- What the task asks -
Will you repeat only the lines beginning at the one that mentions "Generate a Blender" and ending at the one that mentions "COL = scene.collection", both of them included, exactly?

(Dataset excerpt)
....
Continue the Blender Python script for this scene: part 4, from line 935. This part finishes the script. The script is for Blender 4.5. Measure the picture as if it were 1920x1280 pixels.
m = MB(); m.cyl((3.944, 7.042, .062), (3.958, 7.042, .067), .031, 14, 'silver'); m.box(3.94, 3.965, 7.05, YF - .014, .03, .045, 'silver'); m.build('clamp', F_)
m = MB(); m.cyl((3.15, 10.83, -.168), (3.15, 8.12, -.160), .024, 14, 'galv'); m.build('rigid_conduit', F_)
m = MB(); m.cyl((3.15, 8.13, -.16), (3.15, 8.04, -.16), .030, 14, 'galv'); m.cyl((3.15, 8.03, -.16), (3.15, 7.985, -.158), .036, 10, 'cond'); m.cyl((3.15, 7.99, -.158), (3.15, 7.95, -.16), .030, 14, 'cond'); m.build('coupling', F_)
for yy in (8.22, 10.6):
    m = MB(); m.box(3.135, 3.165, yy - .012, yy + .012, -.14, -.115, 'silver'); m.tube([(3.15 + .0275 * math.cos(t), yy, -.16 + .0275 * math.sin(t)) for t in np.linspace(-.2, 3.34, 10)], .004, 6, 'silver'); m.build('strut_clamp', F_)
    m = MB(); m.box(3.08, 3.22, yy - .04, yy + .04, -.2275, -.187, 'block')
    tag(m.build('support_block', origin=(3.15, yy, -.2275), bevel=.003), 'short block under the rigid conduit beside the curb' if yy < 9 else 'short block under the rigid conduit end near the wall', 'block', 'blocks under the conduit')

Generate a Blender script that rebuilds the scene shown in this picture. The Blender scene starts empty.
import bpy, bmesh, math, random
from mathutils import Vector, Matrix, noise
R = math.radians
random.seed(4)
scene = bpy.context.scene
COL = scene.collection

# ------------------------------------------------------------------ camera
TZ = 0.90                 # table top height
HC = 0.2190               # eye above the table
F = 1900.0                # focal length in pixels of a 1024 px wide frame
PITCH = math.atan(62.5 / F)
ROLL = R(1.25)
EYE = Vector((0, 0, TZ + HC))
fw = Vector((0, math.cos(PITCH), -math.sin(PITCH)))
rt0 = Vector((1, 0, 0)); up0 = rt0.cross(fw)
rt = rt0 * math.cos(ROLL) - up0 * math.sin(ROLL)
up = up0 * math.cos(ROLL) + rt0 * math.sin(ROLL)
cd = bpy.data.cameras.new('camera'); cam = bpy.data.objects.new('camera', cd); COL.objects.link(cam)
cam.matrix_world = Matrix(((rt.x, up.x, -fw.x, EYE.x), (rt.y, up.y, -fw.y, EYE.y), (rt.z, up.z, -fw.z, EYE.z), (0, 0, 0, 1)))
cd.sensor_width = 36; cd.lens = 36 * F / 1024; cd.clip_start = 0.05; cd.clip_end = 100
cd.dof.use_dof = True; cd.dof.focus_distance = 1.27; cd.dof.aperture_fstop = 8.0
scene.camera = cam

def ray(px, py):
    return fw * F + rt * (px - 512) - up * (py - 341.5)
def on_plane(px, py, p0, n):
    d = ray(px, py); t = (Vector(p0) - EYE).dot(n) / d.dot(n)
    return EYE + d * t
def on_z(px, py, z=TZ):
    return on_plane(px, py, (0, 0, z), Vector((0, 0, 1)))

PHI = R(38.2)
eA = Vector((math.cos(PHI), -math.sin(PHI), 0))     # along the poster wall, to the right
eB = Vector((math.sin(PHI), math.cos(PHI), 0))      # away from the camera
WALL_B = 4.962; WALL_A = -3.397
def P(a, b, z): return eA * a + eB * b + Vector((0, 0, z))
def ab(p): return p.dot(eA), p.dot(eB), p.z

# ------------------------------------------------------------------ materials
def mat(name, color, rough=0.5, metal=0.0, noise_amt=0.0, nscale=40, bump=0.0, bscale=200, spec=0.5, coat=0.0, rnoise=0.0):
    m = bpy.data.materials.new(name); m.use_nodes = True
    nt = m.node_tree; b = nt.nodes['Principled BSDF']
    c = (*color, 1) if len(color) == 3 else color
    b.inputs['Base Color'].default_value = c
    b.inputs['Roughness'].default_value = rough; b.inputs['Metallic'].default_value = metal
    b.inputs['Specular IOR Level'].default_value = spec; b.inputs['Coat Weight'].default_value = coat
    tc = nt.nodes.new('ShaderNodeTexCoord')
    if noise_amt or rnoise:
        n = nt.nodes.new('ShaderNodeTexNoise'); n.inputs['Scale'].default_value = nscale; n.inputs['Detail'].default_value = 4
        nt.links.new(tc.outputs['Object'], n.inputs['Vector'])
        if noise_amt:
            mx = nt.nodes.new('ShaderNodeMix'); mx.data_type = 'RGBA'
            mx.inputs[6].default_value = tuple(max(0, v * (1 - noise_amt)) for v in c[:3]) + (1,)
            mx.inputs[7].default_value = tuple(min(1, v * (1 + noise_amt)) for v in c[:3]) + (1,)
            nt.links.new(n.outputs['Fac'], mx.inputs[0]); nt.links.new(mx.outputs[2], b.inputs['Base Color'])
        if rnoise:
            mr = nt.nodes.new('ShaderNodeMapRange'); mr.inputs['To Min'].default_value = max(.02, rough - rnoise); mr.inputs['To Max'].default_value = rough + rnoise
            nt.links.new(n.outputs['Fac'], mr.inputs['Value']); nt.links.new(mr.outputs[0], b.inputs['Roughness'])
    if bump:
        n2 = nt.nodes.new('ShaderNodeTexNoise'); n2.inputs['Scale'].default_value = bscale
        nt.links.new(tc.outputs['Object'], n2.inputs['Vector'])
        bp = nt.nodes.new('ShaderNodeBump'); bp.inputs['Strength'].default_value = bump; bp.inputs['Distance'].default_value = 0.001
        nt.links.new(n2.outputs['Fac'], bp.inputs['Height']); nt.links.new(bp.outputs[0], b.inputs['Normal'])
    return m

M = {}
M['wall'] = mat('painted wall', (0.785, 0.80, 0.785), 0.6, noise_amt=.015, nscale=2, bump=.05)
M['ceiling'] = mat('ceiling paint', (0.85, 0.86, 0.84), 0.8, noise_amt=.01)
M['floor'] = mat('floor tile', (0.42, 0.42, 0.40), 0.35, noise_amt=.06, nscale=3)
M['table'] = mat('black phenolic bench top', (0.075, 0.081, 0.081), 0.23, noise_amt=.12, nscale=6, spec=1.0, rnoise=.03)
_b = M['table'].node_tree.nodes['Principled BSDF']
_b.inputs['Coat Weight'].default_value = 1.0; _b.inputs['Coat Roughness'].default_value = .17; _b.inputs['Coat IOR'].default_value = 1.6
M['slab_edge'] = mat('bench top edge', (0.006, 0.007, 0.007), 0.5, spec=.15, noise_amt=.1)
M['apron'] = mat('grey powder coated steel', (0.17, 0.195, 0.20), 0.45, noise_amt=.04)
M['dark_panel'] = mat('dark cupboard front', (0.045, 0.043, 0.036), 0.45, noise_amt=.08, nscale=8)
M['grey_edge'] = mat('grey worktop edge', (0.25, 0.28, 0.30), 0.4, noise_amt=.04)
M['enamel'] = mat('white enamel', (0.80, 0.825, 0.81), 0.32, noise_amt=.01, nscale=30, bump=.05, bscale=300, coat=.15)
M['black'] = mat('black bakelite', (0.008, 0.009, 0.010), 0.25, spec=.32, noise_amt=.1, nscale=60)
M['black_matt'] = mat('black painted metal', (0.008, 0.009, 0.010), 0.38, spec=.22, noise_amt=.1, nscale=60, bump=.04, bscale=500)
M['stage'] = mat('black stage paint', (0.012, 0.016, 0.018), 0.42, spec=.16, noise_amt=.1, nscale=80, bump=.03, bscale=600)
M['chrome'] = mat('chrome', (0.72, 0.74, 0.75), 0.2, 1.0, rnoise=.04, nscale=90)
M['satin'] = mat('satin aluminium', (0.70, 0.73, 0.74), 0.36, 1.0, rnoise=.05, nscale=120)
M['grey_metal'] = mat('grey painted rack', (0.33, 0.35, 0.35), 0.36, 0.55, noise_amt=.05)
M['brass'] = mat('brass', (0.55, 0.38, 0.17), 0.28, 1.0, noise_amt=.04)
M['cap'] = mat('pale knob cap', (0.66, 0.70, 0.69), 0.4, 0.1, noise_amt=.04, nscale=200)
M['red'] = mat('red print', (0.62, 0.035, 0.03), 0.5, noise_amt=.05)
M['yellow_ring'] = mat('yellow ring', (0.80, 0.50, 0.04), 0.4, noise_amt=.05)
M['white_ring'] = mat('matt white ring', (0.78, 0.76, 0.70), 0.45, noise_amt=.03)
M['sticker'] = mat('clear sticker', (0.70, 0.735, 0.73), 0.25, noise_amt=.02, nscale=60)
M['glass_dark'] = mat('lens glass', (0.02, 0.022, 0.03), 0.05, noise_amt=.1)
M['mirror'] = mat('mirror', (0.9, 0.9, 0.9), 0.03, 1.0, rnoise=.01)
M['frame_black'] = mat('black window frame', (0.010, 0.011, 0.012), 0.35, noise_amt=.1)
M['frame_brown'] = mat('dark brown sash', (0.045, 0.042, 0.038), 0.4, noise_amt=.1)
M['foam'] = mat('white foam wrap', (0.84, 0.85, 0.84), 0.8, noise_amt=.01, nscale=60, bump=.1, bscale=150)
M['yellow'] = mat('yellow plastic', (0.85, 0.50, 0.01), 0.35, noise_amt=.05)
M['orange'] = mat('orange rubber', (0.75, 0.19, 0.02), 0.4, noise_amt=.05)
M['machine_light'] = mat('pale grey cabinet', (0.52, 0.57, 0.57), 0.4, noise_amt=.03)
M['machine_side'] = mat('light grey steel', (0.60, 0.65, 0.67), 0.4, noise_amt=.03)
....
- The solution -
Generate a Blender script that rebuilds the scene shown in this picture. The Blender scene starts empty.
import bpy, bmesh, math, random
from mathutils import Vector, Matrix, noise
R = math.radians
random.seed(4)
scene = bpy.context.scene
COL = scene.collection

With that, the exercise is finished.